In the entries below, count the lines holding "Blender". Reply with the number only.

---+---

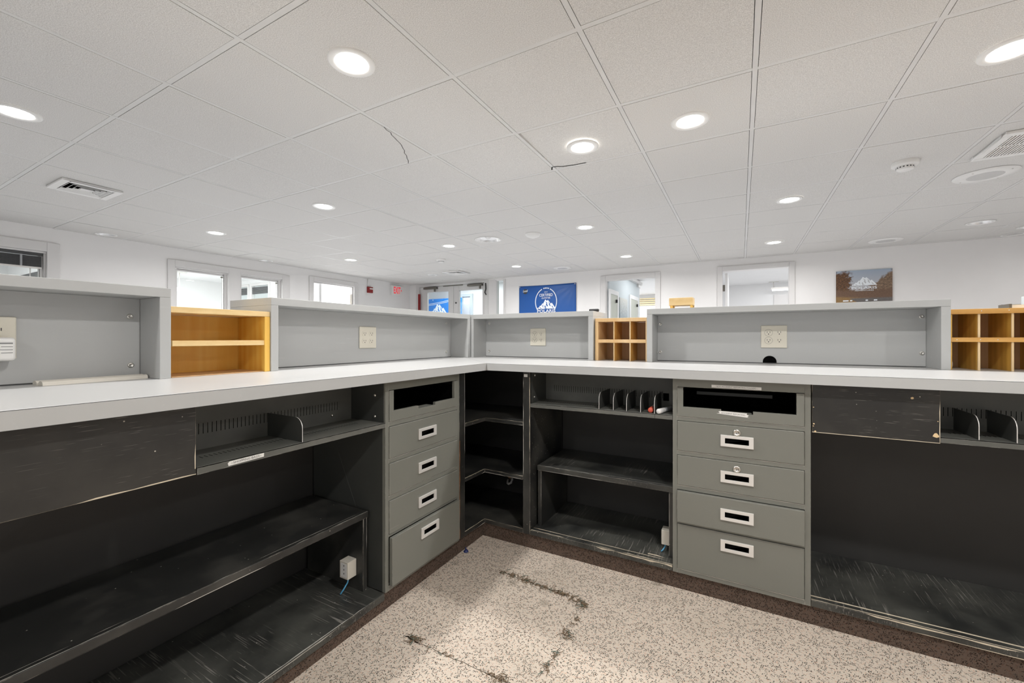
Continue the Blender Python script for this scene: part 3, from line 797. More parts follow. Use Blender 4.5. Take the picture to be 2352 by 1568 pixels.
def vent(x0, x1, y0, y1, label, kind):
    cx, cy = (x0 + x1) / 2, (y0 + y1) / 2
    t = thing('ceiling_vent', label, 'vent', 'W', (cx, cy, ZC - .02), 'ceiling vents')
    fw = .045; z0, z1 = ZC - .018, ZC
    f = MB(); f.box(x0, x1, y0, y0 + fw, z0, z1).box(x0, x1, y1 - fw, y1, z0, z1).box(x0, x0 + fw, y0 + fw, y1 - fw, z0, z1).box(x1 - fw, x1, y0 + fw, y1 - fw, z0, z1)
    f.build('frame', M['white_pl'], t, .005)
    B(x0 + fw, x1 - fw, y0 + fw, y1 - fw, ZC - .002, ZC).build('backing', M['void'] if kind == 'sq' else M['wood_brown'], t)
    l = MB()
    if kind == 'sq':
        W = (x1 - x0) / 2 - fw
        for k in range(4):
            a = W - .012 - k * .028
            for s in (1, -1):
                l.prism([(-a, 0), (a, 0), (a - .016, .014), (-a + .016, .014)], lambda p, q, d, s=s, a=a: (cx + p, cy + s * (a - q * .9) + d * s, z0 + .001 + q), 0, .003)
                l.prism([(-a, 0), (a, 0), (a - .016, .014), (-a + .016, .014)], lambda p, q, d, s=s, a=a: (cx + s * (a - q * .9) + d * s, cy + p, z0 + .001 + q), 0, .003)
        l.box(cx - .03, cx + .03, cy - .03, cy + .03, z0 + .004, z0 + .008)
    else:
        n = int((x1 - x0 - 2 * fw) / .016)
        for k in range(n):
            xx = x0 + fw + .004 + k * .016
            l.prism([(0, 0), (.008, 0), (.012, .012), (.004, .012)], lambda p, q, d, xx=xx: (xx + p, d, z0 + .002 + q), y0 + fw, y1 - fw)
        l.box(x0 + fw, x1 - fw, cy - .005, cy + .005, z0 + .001, z0 + .005)
    l.build('louvers', M['white_pl'], t)
vent(-4.80, -4.44, 1.095, 1.45, 'square white supply vent over the left hutches', 'sq')
vent(-4.74, -4.38, 5.97, 6.34, 'far square white vent near the glass doors', 'sq')
vent(1.355, 1.95, 3.51, 3.95, 'wide white return grille cut by the right picture edge', 'bar')

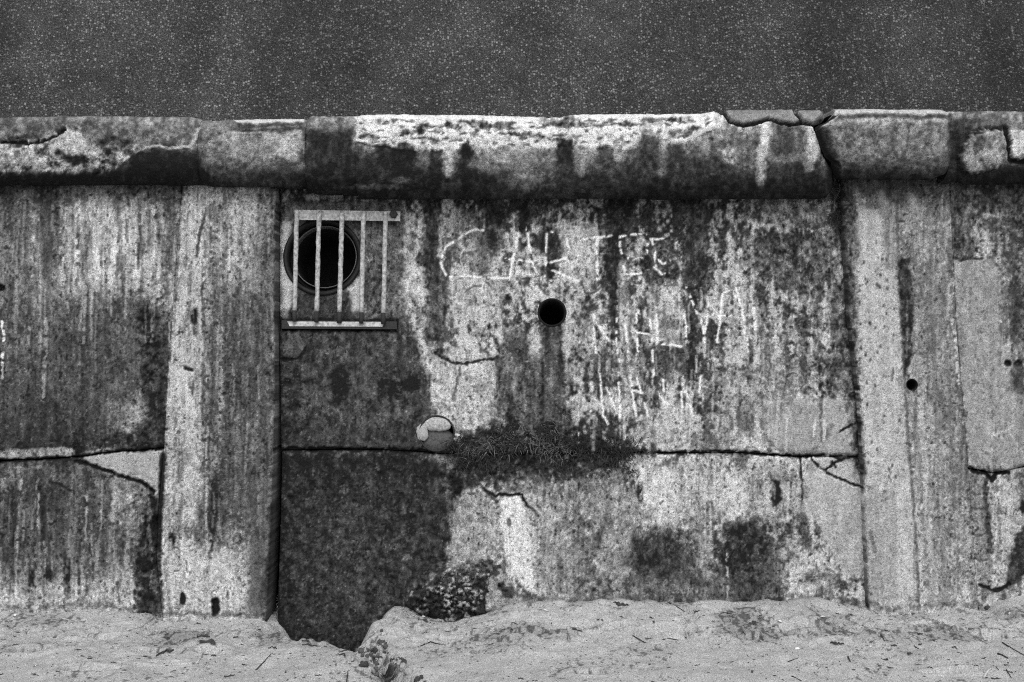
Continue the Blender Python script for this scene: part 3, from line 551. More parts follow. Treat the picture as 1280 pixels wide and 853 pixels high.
def mesh_obj(name, verts, faces, mat, parent=None, smooth=True, attrs=None):
    me = bpy.data.meshes.new(name)
    v = np.asarray(verts, np.float32)
    if isinstance(faces, np.ndarray):
        me.vertices.add(len(v)); me.vertices.foreach_set('co', v.ravel())
        n, k = faces.shape
        me.loops.add(n * k); me.polygons.add(n)
        me.loops.foreach_set('vertex_index', faces.astype(np.int32).ravel())
        me.polygons.foreach_set('loop_start', np.arange(0, n * k, k, dtype=np.int32))
        me.polygons.foreach_set('loop_total', np.full(n, k, np.int32))
        me.update(calc_edges=True)
    else:
        me.from_pydata([tuple(map(float, q)) for q in v], [], faces); me.update()
    if smooth: me.polygons.foreach_set('use_smooth', np.ones(len(me.polygons), bool))
    for k2, a in (attrs or {}).items():
        at = me.attributes.new(k2, 'FLOAT', 'POINT'); at.data.foreach_set('value', np.asarray(a, np.float32).ravel())
    me.materials.append(mat)
    me.validate()
    o = bpy.data.objects.new(name, me); S.collection.objects.link(o)
    if parent: o.parent = parent
    return o

def tag(o, label=None, cat=None, group=None, kind=None):
    if label: o['label'] = label
    if cat: o['category'] = cat
    if group: o['group'] = group
    if kind: o['kind'] = kind
    return o

def thing(name, label, cat, loc=(0, 0, 0), group=None):
    o = bpy.data.objects.new(name, None); S.collection.objects.link(o)
    o.location = loc; o.empty_display_size = .1
    return tag(o, label, cat, group)

def place(o, parent):                         # keep world geometry, hang under the thing
    o.parent = parent
    o.matrix_parent_inverse = parent.matrix_basis.inverted()
    return o

# ----------------------------------------------------------------- materials
def new_mat(name):
    m = bpy.data.materials.new(name); m.use_nodes = True
    nt = m.node_tree; b = nt.nodes['Principled BSDF']
    b.inputs['Roughness'].default_value = .92
    b.inputs['Specular IOR Level'].default_value = .25
    return m, nt, b

def N(nt, t, **kw):
    n = nt.nodes.new(t)
    for k, v in kw.items(): setattr(n, k, v)
    return n

def mth(nt, op, a, b=None, c=None):
    n = N(nt, 'ShaderNodeMath', operation=op)
    for i, q in enumerate((a, b, c)):
        if q is None: continue
        if isinstance(q, (int, float)): n.inputs[i].default_value = q
        else: nt.links.new(q, n.inputs[i])
    return n.outputs[0]

def noise(nt, scale, detail=2, rough=.6, vec=None):
    n = N(nt, 'ShaderNodeTexNoise'); n.inputs['Scale'].default_value = scale
    n.inputs['Detail'].default_value = detail; n.inputs['Roughness'].default_value = rough
    if vec is None:
        g = N(nt, 'ShaderNodeNewGeometry'); vec = g.outputs['Position']
    nt.links.new(vec, n.inputs['Vector'])
    return n.outputs['Fac']

def grey(nt, sock, b):
    c = N(nt, 'ShaderNodeCombineColor')
    for i in range(3): nt.links.new(sock, c.inputs[i])
    nt.links.new(c.outputs[0], b.inputs['Base Color'])

def bump(nt, b, h, dist, strength=1):
    n = N(nt, 'ShaderNodeBump'); n.inputs['Distance'].default_value = dist; n.inputs['Strength'].default_value = strength
    nt.links.new(h, n.inputs['Height']); nt.links.new(n.outputs[0], b.inputs['Normal'])

GR = 1.5
def grained(nt, base, amp):                   # sand-grain speckle of the cast surface
    g1 = noise(nt, 210, 1.0); g2 = noise(nt, 95, 2, .7)
    f = mth(nt, 'ADD', mth(nt, 'MULTIPLY', mth(nt, 'SUBTRACT', g1, .5), amp * 1.7), mth(nt, 'MULTIPLY', mth(nt, 'SUBTRACT', g2, .5), amp))
    return mth(nt, 'MULTIPLY', base, mth(nt, 'MAXIMUM', mth(nt, 'ADD', f, 1.0), .12)), g1, g2

M = {}
def stained(name, amp=1.3, bumpd=.004):
    m, nt, b = new_mat(name)
    a = N(nt, 'ShaderNodeAttribute', attribute_name='stain')
    col, g1, g2 = grained(nt, a.outputs['Fac'], amp)
    mp_ = N(nt, 'ShaderNodeMapping'); mp_.inputs['Location'].default_value = (7.3, 1.9, 4.4)
    ge_ = N(nt, 'ShaderNodeNewGeometry'); nt.links.new(ge_.outputs['Position'], mp_.inputs[0])
    def cut(sc, lo, hi, det):
        r_ = N(nt, 'ShaderNodeMapRange', interpolation_type='SMOOTHSTEP')
        r_.inputs['From Min'].default_value = lo; r_.inputs['From Max'].default_value = hi
        nt.links.new(noise(nt, sc, det, .6, mp_.outputs[0]), r_.inputs['Value']); return r_.outputs[0]
    ar = N(nt, 'ShaderNodeAttribute', attribute_name='rough').outputs['Fac']
    pits = mth(nt, 'MULTIPLY', cut(85, .60, .68, 3), ar); flecks = mth(nt, 'MULTIPLY', cut(120, .60, .70, 2), ar)
    col = mth(nt, 'MULTIPLY', col, mth(nt, 'MULTIPLY_ADD', pits, -.36, 1.0))
    col = mth(nt, 'MULTIPLY', col, mth(nt, 'MULTIPLY_ADD', flecks, .38, 1.0))
    g2 = mth(nt, 'SUBTRACT', g2, mth(nt, 'MULTIPLY', pits, .5))
    grey(nt, mth(nt, 'MINIMUM', col, .86), b)
    bump(nt, b, mth(nt, 'ADD', g1, g2), bumpd)
    M[name] = m
stained('weathered_concrete', 1.05)
stained('coping_concrete', 1.2)
stained('rubble_rock', 1.2, .006)

def plain(name, v, amp=.8, scale=120, rough=.9, metal=0, bumpd=.002):
    m, nt, b = new_mat(name)
    g = noise(nt, scale, 3, .65)
    f = mth(nt, 'ADD', mth(nt, 'MULTIPLY', mth(nt, 'SUBTRACT', g, .5), amp * 2), 1.0)
    grey(nt, mth(nt, 'MULTIPLY', mth(nt, 'MAXIMUM', f, .15), v), b)
    b.inputs['Roughness'].default_value = rough; b.inputs['Metallic'].default_value = metal
    bump(nt, b, g, bumpd)
    M[name] = m
plain('galvanised_bar', .36, 1.4, 60, .6, .0)
plain('rusted_bar', .03, .8, 150, .8)
plain('lit_edge_bar', .42, 1.3, 55, .7)
plain('cast_iron', .011, .8, 90, .6)
plain('worn_rim', .13, .8, 200, .4)
plain('dark_hole', .010, .5, 60, 1)
plain('mortar', .33, .7, 150)
plain('white_shell', .80, .15, 100, .5)
plain('pale_stone', .42, .5, 150)
plain('plug_stone', .085, .9, 120)
plain('lid_mortar', .36, 1.2, 90)
plain('driftwood', .48, .6, 120)
plain('dark_twig', .05, .6, 120)
plain('seaweed', .05, .8, 150)
plain('weed_blade', .034, 1.2, 60, .7)
plain('pale_blade', .15, 1.0, 80, .7)
plain('earth_fill', .05, .5, 20)

# pebble-dashed upper wall
m, nt, b = new_mat('pebble_dash')
geo = N(nt, 'ShaderNodeNewGeometry')
acc = None
def pebbles(scale, thr, size):
    v = N(nt, 'ShaderNodeTexVoronoi'); v.inputs['Scale'].default_value = scale
    nt.links.new(geo.outputs['Position'], v.inputs['Vector'])
    sep = N(nt, 'ShaderNodeSeparateColor'); nt.links.new(v.outputs['Color'], sep.inputs[0])
    dens = noise(nt, 2.6, 5, .7)
    pick = mth(nt, 'GREATER_THAN', mth(nt, 'ADD', sep.outputs[0], mth(nt, 'MULTIPLY', mth(nt, 'SUBTRACT', dens, .5), .8)), thr)
    dot = mth(nt, 'SUBTRACT', 1, mth(nt, 'SMOOTH_MIN', mth(nt, 'DIVIDE', v.outputs['Distance'], size), 1.0, .2))
    dot = mth(nt, 'MAXIMUM', dot, 0)
    return mth(nt, 'MULTIPLY', mth(nt, 'MULTIPLY', pick, mth(nt, 'MINIMUM', mth(nt, 'MULTIPLY', dot, 2.2), 1)), mth(nt, 'MULTIPLY_ADD', sep.outputs[1], .8, .25)), v.outputs['Distance']
p1, d1 = pebbles(66, .78, .6)
p2, d2 = pebbles(120, .66, .6)
mp = N(nt, 'ShaderNodeMapping'); mp.inputs['Scale'].default_value = (1, 1, .12); nt.links.new(geo.outputs['Position'], mp.inputs[0])
band = noise(nt, 1.5, 3, .5, mp.outputs[0])
bandf = mth(nt, 'MULTIPLY_ADD', mth(nt, 'SUBTRACT', band, .5), 2.2, 1.0)
blot = mth(nt, 'MULTIPLY_ADD', mth(nt, 'SUBTRACT', noise(nt, 3.5, 6, .7), .5), 1.9, 1.0)
base = mth(nt, 'MULTIPLY', mth(nt, 'MULTIPLY', bandf, blot), .034)
base, g1, g2 = grained(nt, base, 2.6)
peb = mth(nt, 'MULTIPLY', mth(nt, 'ADD', mth(nt, 'MULTIPLY', p1, .19), mth(nt, 'MULTIPLY', p2, .13)), mth(nt, 'MULTIPLY_ADD', bandf, .6, .4))
grey(nt, mth(nt, 'ADD', base, peb), b)
bump(nt, b, mth(nt, 'ADD', mth(nt, 'ADD', p1, p2), g2), .006)
M['pebble_dash'] = m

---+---

Worked answer: 2